Und Jesus verstärkt diese lebensnotwendige Zuwendung. Er nimmt den einen Menschen aus der Menge beiseite. Jetzt bin ich nur für dich da. Du bist jetzt wichtig. Bist mir wichtig. Du gehst nicht in der Menge unter. Jesus berührt ihn, das bedeutet auch: Er rührt ihn an. Jesus versucht, das Innerste dieses Menschen zu erreichen. Berührung ist immer mit Vertrauen verbunden. Und das Berühren der Zunge – wie intim. Dann der Satz: Hefata – Tu dich auf! Öffne dich!
IV.
Wieder wird deutlich: Taubheit und Stummheit bedingen einander. Die Taubheit hatte die Zunge gefesselt. Die Fessel seiner Zunge löste sich, „und er redete richtig“. Ist das nicht ein erstaunlicher Satz? Es heißt nicht: Er konnte wieder reden. Oder: Er konnte jetzt endlich reden. Oder: Er bedankte sich bei Jesus. Nein, es heißt: Er redete richtig. Bedeutet das nicht: Der so von Jesus berührte Mensch weiß jetzt, was richtig ist.
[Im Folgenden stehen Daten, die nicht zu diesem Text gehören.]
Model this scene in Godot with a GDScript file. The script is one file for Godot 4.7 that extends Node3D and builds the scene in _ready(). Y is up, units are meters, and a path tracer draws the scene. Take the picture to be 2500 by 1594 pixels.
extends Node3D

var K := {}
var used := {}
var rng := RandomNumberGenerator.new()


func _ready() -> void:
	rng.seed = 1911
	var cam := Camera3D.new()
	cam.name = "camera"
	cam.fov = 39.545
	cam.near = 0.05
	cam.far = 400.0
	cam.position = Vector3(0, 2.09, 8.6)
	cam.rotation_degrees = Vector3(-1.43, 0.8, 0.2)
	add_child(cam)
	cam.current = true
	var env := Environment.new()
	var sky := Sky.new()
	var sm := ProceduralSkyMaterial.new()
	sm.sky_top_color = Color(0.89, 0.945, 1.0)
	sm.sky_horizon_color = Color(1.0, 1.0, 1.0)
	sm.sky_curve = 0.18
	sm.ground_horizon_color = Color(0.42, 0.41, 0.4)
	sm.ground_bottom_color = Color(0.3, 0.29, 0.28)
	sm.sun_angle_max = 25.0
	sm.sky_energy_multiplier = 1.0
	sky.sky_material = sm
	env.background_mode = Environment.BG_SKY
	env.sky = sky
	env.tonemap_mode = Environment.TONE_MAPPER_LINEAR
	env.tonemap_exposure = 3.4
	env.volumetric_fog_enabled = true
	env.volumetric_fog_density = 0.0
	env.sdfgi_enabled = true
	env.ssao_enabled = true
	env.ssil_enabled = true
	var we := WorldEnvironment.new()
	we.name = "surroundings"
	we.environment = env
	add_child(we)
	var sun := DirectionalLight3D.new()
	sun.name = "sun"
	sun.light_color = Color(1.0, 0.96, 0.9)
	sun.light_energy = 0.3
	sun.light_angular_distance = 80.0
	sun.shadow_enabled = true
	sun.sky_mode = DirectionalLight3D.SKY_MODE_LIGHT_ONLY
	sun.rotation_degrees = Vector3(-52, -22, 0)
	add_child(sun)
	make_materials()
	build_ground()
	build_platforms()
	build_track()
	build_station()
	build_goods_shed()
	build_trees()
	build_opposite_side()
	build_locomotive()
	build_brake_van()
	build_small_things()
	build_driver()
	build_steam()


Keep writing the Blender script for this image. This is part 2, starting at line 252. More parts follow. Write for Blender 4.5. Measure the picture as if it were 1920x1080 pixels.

Er hat etwas verstanden, begriffen, richtig gehört, und er kann es sagen, kann sich am Leben mit aller Verantwortung beteiligen.
Es ist, als ob der Evangelist Markus mit seiner Geschichte uns aus unserer Sprachlosigkeit herausrufen und uns zurufen will: Lasst euch von Jesus bis in euer Innerstes berühren. Gebt euch unter seine Hand. Öffnet euch für das, was Jesus sagt und lehrt. Und lasst es dann aus euren Herzen sprechen. Ihr redet richtig, wenn ihr für die Menschen, die eure Hilfe brauchen, eure Stimme erhebt, und wenn das, was ihr sagt, mit Freundlichkeit, Aufrichtigkeit, Liebe und Achtsamkeit verbunden ist. Dann geschieht auch heute noch das Wunder, dass taube Menschen hören und stumme richtig reden. Amen.